Okay, that’s a reasonable ask. In that case, you need the three lens laws (aka. the very well-behaved lens laws): GetPut, PutGet, and PutPut.

-- Suppose there is a lens
get :: s -> a
put :: s -> a -> s

-- satisfying the three laws
GetPut :: forall s. put s (get s) = s
PutGet :: forall s a. get (put s a) = a
PutPut :: forall s a b. put (put s a) b = put s b

Let us recall the definition of the candidate isomorphism:

to :: s -> (a, a -> s)
to s = (get s, put s)

from :: (a, a -> s)
from (a, f) = f a

If we restrict the complement (a -> s) to exactly the subset of functions that can be obtained by put, we can show that (to, from) is an isomorphism. In set comprehension notation:

-- aka. the *image* of put
c = {f :: a -> s | exists s. f = put s}

GetPut proves the roundtrip from s to (a, c) and back.

from (to s) = put s (get s) = s

For the other roundtrip, we start with a pair (a, c), where c is from the image of put.

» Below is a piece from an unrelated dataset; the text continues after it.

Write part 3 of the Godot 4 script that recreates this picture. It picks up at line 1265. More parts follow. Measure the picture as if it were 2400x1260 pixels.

So we actually start with a pair (a, put s).
The from then to roundtrip goes:

to (from (a, put s)) = (get (put s a), put (put s a))

The first component simplifies by PutGet.

get (put s a) = a

The second component simplifies by an eta-reduced reformulation of PutPut:

put (put s a) = put s

Putting these steps together, the from-then-to roundtrip:

to (from (a, put s)) = (a, put s)

Conclusion: to and from form an isomorphism between s and (a, c) where c = {f :: a -> s | exists s. f = put s}.

to . from = id
from . to = id

To show that PutPut is necessary to get an isomorphism, here is a counterexample with a lens that does not satisfy it. Let s be a type with three elements A | B | C, and a be Bool (two elements).

get :: s -> a
get A = True
get B = False
get C = False

put :: s -> a -> s
put _ True = A
put A False = B
put B False = B
put C False = C

It satisfies GetPut and PutGet, but there is no isomorphism between A | B | C and (Bool, c) for any c because 2 does not divide 3.